-- Exercise instructions --
Set down the lines from the one containing "Continue the Blender" to the one containing "MATS['dry_blade'] = mt", both lines included, exactly as they stand and with no other lines.

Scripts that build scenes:
-- START --
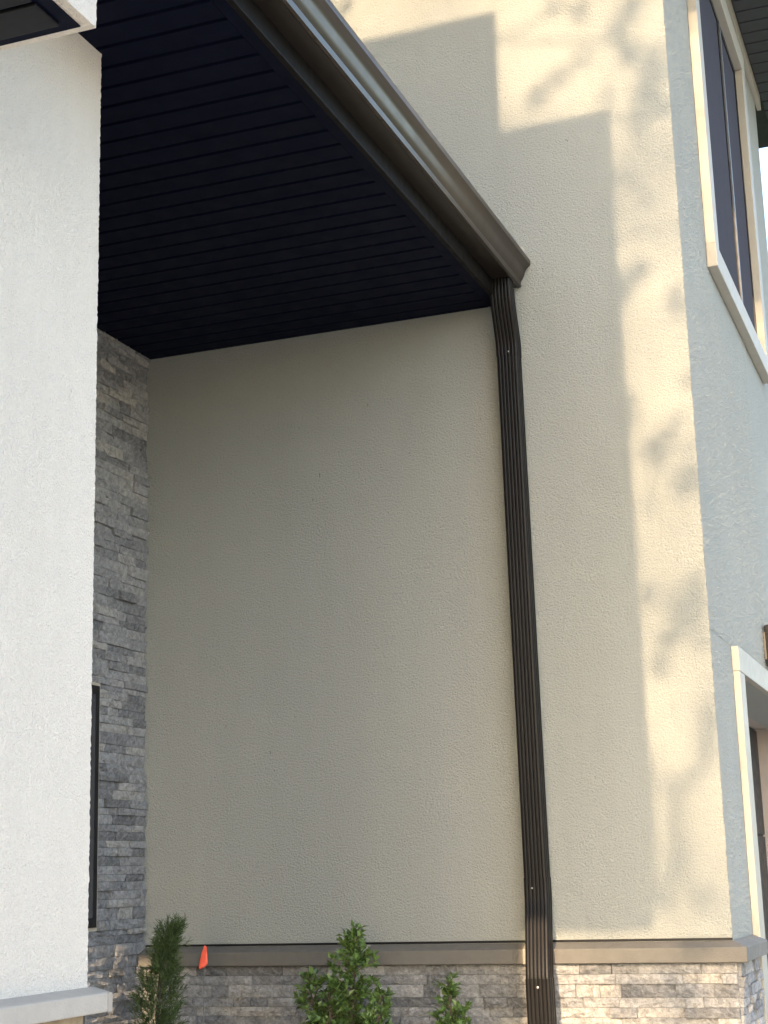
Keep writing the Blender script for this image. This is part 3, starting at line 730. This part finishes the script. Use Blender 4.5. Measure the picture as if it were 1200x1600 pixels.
def hanging_tree(base, seed):
    rg = random.Random(seed); B = Vector(base)
    t = thing('shade_tree', base, 'slender tree beside the drive whose twigs overhang the house corner', 'tree', 'yard trees')
    wood = MB(); lv = MB(); top = Vector((0.8, -2.2, 11.5))
    trunk = [B.lerp(top, s) + Vector((math.sin(s * 5) * .2, math.cos(s * 4) * .15, 0)) * s for s in [i / 10 for i in range(11)]]
    wood.tube(trunk, [0.15 * (1 - i / 10.6) + .012 for i in range(11)], 10)
    def twig_to(c_):
        root = min(trunk[4:], key=lambda q: (q - c_).length + abs(q.z - c_.z + 0.4))
        wood.tube([root, (root + c_) / 2 + Vector((0, 0, .18)), c_], [.020, .010, .003], 5, False)
    for k, (px, py, r) in enumerate(SPOTS):
        tt = rg.uniform(9.2, 11.2); c_ = on_wall(px, py) + to_sun * tt; rw = r * 0.0029
        if k % 14 == 0: twig_to(c_)
        for q in range(int(7 + 8.0 * (rw / 0.028) ** 2)):
            o_ = rdir(rg) * rw * rg.random() ** 0.6; z_ = rg.uniform(.035, .06)
            d_ = rdir(rg); lv_c = c_ + o_ - d_ * z_ * .5
            leaf(lv, lv_c, d_, to_sun + rdir(rg) * .9, z_, z_ * .55)
    cnt = 0
    while cnt < 460:
        d = rdir(rg); r = rg.random() ** 0.45; c_ = Vector((0.9, -2.4, 8.7)) + Vector((d.x * 3.6, d.y * 2.1, d.z * 3.2)) * r
        x, z = lands(c_)
        if (-2.2 < x < -0.42 and 0.8 < z < 5.6) or c_.z < 4.6: continue
        cnt += 1
        if cnt % 3 == 0: twig_to(c_)
        for q in range(40):
            o_ = rdir(rg) * .24 * rg.random() ** 0.5; z_ = rg.uniform(.05, .085); leaf(lv, c_ + o_, rdir(rg), rdir(rg), z_, z_ * .55)
    # thin sprays that break up the grazing light on the side wall
    for k in range(7):
        c_ = Vector((rg.uniform(-.88, -.80), YA, rg.uniform(1.2, 5.2))) + to_sun * rg.uniform(7.4, 8.6)
        for q in range(7):
            o_ = rdir(rg) * .06 * rg.random() ** 0.5; z_ = rg.uniform(.045, .07); leaf(lv, c_ + o_, rdir(rg), to_sun + rdir(rg), z_, z_ * .55)
    raw(lv, 'crown', M_OAK, t); raw(wood, 'trunk', M_BARK, t)
hanging_tree((2.9, -4.2, 0), 3)
# unseen tree added on the sun's line to thin the light; gaps leave bright patches
tree((5.5, -23.5, 0), 21, (2.3, -23.0, 16.6), (3.8, 2.6, 4.6), 330, 'unseen tall airy tree added to thin the sunlight', 3, lsz=0.10, nleaf=44, crad=0.75, gaps=((-1.75, -1.48, 0.7, 1.5), (-1.62, -1.28, 4.62, 5.4), (-1.16, -1.02, 2.0, 2.45), (-1.02, -0.90, 3.25, 3.7)))
tree((-11.0, -17.0, 0), 14, (-10.0, -17.0, 9.0), (5.0, 3.5, 5.2), 420, 'unseen wide leafy tree added on the left to block low sky', 43, crad=0.55)  # added out of view to keep low front sky off the wall
tree((5.6, -17.0, 0), 14, (6.0, -17.0, 9.0), (4.6, 3.5, 5.4), 420, 'unseen wide leafy tree added on the right to block low sky', 53, crad=0.55)  # its counterpart, also added to darken the front sky
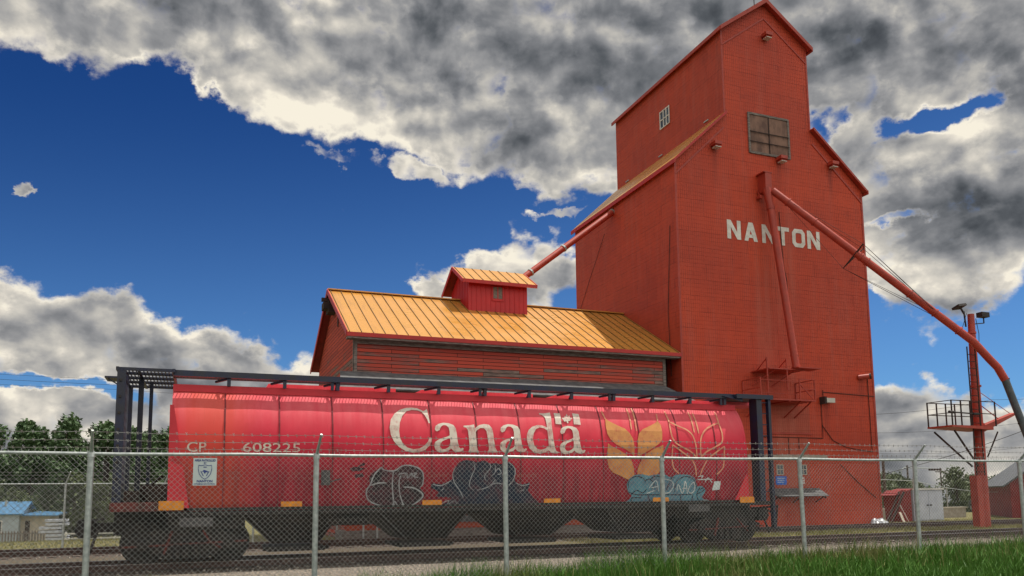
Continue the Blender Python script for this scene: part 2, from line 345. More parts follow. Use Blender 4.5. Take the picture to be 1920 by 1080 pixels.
col = MIX(M_('MULTIPLY', M_('MULTIPLY', MR(yv, 22.9, 23.3), MR(yv, 25.8, 25.3)), MR(s.outputs[0], 9., 15., .15, 1.)), col, dry)
col = MIX(MR(yv, 29.8, 31), col, dry)
LK(col, b.inputs['Base Color'])
bump(b, M_('ADD', M_('MULTIPLY', vor.outputs['Distance'], -1.), M_('MULTIPLY', n3, .5)), .9, .05)
MATS['ground'] = mt

# grass blades: colour varies clump to clump
mt, b = newmat('grass_blade', .55, 0, .3)
p = objvec(); n1 = NZ(p, .45, 4, .6).outputs['Fac']; n2 = NZ(p, 9, 3, .6).outputs['Fac']
col = MIX(n2, (.018, .078, .008, 1), (.10, .25, .022, 1)); n4 = NZ(p, 45, 2, .6).outputs['Fac']; col = MIX(MR(n1, .52, .70), col, (.16, .17, .05, 1)); col = MIX(MR(n4, .55, .75, 0, .7), col, (.22, .24, .10, 1))
LK(col, b.inputs['Base Color']); b.inputs['Subsurface Weight'].default_value = 0
MATS['grass_blade'] = mt
mt, b = newmat('dry_blade', .7, 0, .2)
p = objvec(); n2 = NZ(p, 6, 3, .6).outputs['Fac']
LK(MIX(n2, (.30, .25, .11, 1), (.13, .17, .05, 1)), b.inputs['Base Color']); MATS['dry_blade'] = mt

# ------------------------------------------------------------------ mesh helpers
SPLIT = {'corner_board', 'end_gusset', 'panel_seam', 'board_bracket', 'brace', 'end_post', 'frieze_board', 'conduit', 'collar', 'crossbar', 'flashing', 'side_fitting', 'wheat_outline', 'fascia', 'hoist_hood',
         'graffiti_fill', 'graffiti_line', 'car_number', 'bearing_cap', 'spring', 'soffit', 'trestle', 'roof_hatch', 'roof_flange', 'gate_frame', 'lightning_rod', 'brake_gear', 'centre_sill', 'wheel_pair', 'corner_step', 'guy_wire', 'hand_brake', 'winch_bracket'}
class MB:
    def __init__(s): s.v = []; s.f = []; s.m = []; s.mi = 0
    def add(s, vs, fs):
        o = len(s.v); s.v += [tuple(v) for v in vs]; s.f += [tuple(i+o for i in f) for f in fs]; s.m += [s.mi]*len(fs); return s
    def box(s, x0, x1, y0, y1, z0, z1):
        vs = [(x, y, z) for z in (z0, z1) for y in (y0, y1) for x in (x0, x1)]
        return s.add(vs, [(0, 2, 3, 1), (4, 5, 7, 6), (0, 1, 5, 4), (2, 6, 7, 3), (0, 4, 6, 2), (1, 3, 7, 5)])
    def bar(s, p, q, w_, h_=None, up=(0, 0, 1)):
        p = Vector(p); q = Vector(q); d = (q-p).normalized(); h_ = h_ or w_
        u = Vector(up)
        if abs(d.dot(u)) > .98: u = Vector((0, 1, 0))
        a = d.cross(u).normalized()*(w_/2); c = a.cross(d).normalized()*(h_/2)
        vs = [e_+sa*a+sb*c for e_ in (p, q) for sa, sb in ((-1, -1), (1, -1), (1, 1), (-1, 1))]
        return s.add(vs, [(3, 2, 1, 0), (4, 5, 6, 7), (0, 1, 5, 4), (1, 2, 6, 5), (2, 3, 7, 6), (3, 0, 4, 7)])
    def tube(s, pts, r, n=8, caps=True):
        pts = [Vector(p) for p in pts]; rs = r if isinstance(r, (list, tuple)) else [r]*len(pts)
        vs = []; fs = []
        d0 = (pts[1]-pts[0]).normalized(); a = d0.orthogonal().normalized()
        for i, p in enumerate(pts):
            d = (pts[min(i+1, len(pts)-1)]-pts[max(i-1, 0)]).normalized()
            a = (a-d*a.dot(d)).normalized(); c = d.cross(a)
            for k in range(n):
                t = 2*math.pi*k/n; vs.append(p+(a*math.cos(t)+c*math.sin(t))*rs[i])
        for i in range(len(pts)-1):
            for k in range(n):
                k2 = (k+1) % n; fs.append((i*n+k, i*n+k2, (i+1)*n+k2, (i+1)*n+k))
        if caps: fs.append(tuple(range(n-1, -1, -1))); fs.append(tuple((len(pts)-1)*n+k for k in range(n)))
        return s.add(vs, fs)
    def prism(s, poly, axis, a, b_):
        # poly: list of 2D points; axis 'x','y','z' is the extrusion axis from a to b_
        def P_(u, v, t): return {'x': (t, u, v), 'y': (u, t, v), 'z': (u, v, t)}[axis]
        n = len(poly); vs = [P_(u, v, a) for u, v in poly]+[P_(u, v, b_) for u, v in poly]
        tri = tessellate_polygon([[Vector((u, v, 0)) for u, v in poly]])
        fs = [tuple(t) for t in tri]+[tuple(i+n for i in reversed(t)) for t in tri]
        fs += [(i, (i+1) % n, (i+1) % n+n, i+n) for i in range(n)]
        return s.add(vs, fs)
    def slab(s, a, b_, c, d, t, under=None):
        # quad abcd given thickness t downwards along its normal
        P_ = [Vector(x) for x in (a, b_, c, d)]; n = (P_[1]-P_[0]).cross(P_[3]-P_[0]).normalized()
        if n.z < 0: n = -n
        vs = P_+[p-n*t for p in P_]
        s.add(vs, [(0, 1, 2, 3), (7, 6, 5, 4), (0, 4, 5, 1), (1, 5, 6, 2), (2, 6, 7, 3), (3, 7, 4, 0)])
        if under is not None: s.m[-5:] = [under]*5
        return s
    def pieces(s, gap=.10):
        # loose islands, merged when their boxes lie closer than the gap
        par = list(range(len(s.v)))
        def fd(i):
            while par[i] != i: par[i] = par[par[i]]; i = par[i]
            return i
        for f in s.f:
            for i in f[1:]: par[fd(i)] = fd(f[0])
        bx = {}
        for i, v in enumerate(s.v):
            r = fd(i); b = bx.setdefault(r, [list(v), list(v)])
            for k in range(3): b[0][k] = min(b[0][k], v[k]); b[1][k] = max(b[1][k], v[k])
        ks = list(bx); lab = {k: k for k in ks}
        def fl(i):
            while lab[i] != i: i = lab[i]
            return i
        for a in range(len(ks)):
            for b in range(a):
                A, B = bx[ks[a]], bx[ks[b]]
                if all(A[0][k]-gap < B[1][k] and B[0][k]-gap < A[1][k] for k in range(3)): lab[fl(ks[a])] = fl(ks[b])
        out = {}
        for f, mi in zip(s.f, s.m): out.setdefault(fl(fd(f[0])), []).append((f, mi))
        res = []
        for fs in out.values():
            q = MB(); mp = {}
            for f, mi in fs:
                g = []
                for i in f:
                    if i not in mp: mp[i] = len(q.v); q.v.append(s.v[i])
                    g.append(mp[i])
                q.f.append(tuple(g)); q.m.append(mi)
            res.append(q)
        return res
    def build(s, name, mat, parent=None, origin=None, smooth=False, whole=False):
        if name in SPLIT and not whole:
            parts = s.pieces()
            if len(parts) > 1: return [q.build(name, mat, parent, origin, smooth, True) for q in parts][0]
        mats = mat if isinstance(mat, (list, tuple)) else [mat]
        o = Vector(parent['_o'] if parent is not None else (origin or s.v[0]))
        me = bpy.data.meshes.new(name)
        me.from_pydata([tuple(Vector(v)-o) for v in s.v], [], s.f)
        for x in mats: me.materials.append(MATS[x])
        me.polygons.foreach_set('material_index', s.m)
        bm = bmesh.new(); bm.from_mesh(me); bmesh.ops.recalc_face_normals(bm, faces=bm.faces); bm.to_mesh(me); bm.free()
        if smooth:
            me.polygons.foreach_set('use_smooth', [True]*len(me.polygons))
            me.set_sharp_from_angle(angle=R(40))
        ob = bpy.data.objects.new(name, me); COL.objects.link(ob)
        ob['_o'] = tuple(o)
        if parent is not None: ob.parent = parent
        else: ob.location = o
        return ob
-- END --
-- Exercise result --
Continue the Blender Python script for this scene: part 2, from line 345. More parts follow. Use Blender 4.5. Take the picture to be 1920 by 1080 pixels.
col = MIX(M_('MULTIPLY', M_('MULTIPLY', MR(yv, 22.9, 23.3), MR(yv, 25.8, 25.3)), MR(s.outputs[0], 9., 15., .15, 1.)), col, dry)
col = MIX(MR(yv, 29.8, 31), col, dry)
LK(col, b.inputs['Base Color'])
bump(b, M_('ADD', M_('MULTIPLY', vor.outputs['Distance'], -1.), M_('MULTIPLY', n3, .5)), .9, .05)
MATS['ground'] = mt

# grass blades: colour varies clump to clump
mt, b = newmat('grass_blade', .55, 0, .3)
p = objvec(); n1 = NZ(p, .45, 4, .6).outputs['Fac']; n2 = NZ(p, 9, 3, .6).outputs['Fac']
col = MIX(n2, (.018, .078, .008, 1), (.10, .25, .022, 1)); n4 = NZ(p, 45, 2, .6).outputs['Fac']; col = MIX(MR(n1, .52, .70), col, (.16, .17, .05, 1)); col = MIX(MR(n4, .55, .75, 0, .7), col, (.22, .24, .10, 1))
LK(col, b.inputs['Base Color']); b.inputs['Subsurface Weight'].default_value = 0
MATS['grass_blade'] = mt
mt, b = newmat('dry_blade', .7, 0, .2)
p = objvec(); n2 = NZ(p, 6, 3, .6).outputs['Fac']
LK(MIX(n2, (.30, .25, .11, 1), (.13, .17, .05, 1)), b.inputs['Base Color']); MATS['dry_blade'] = mt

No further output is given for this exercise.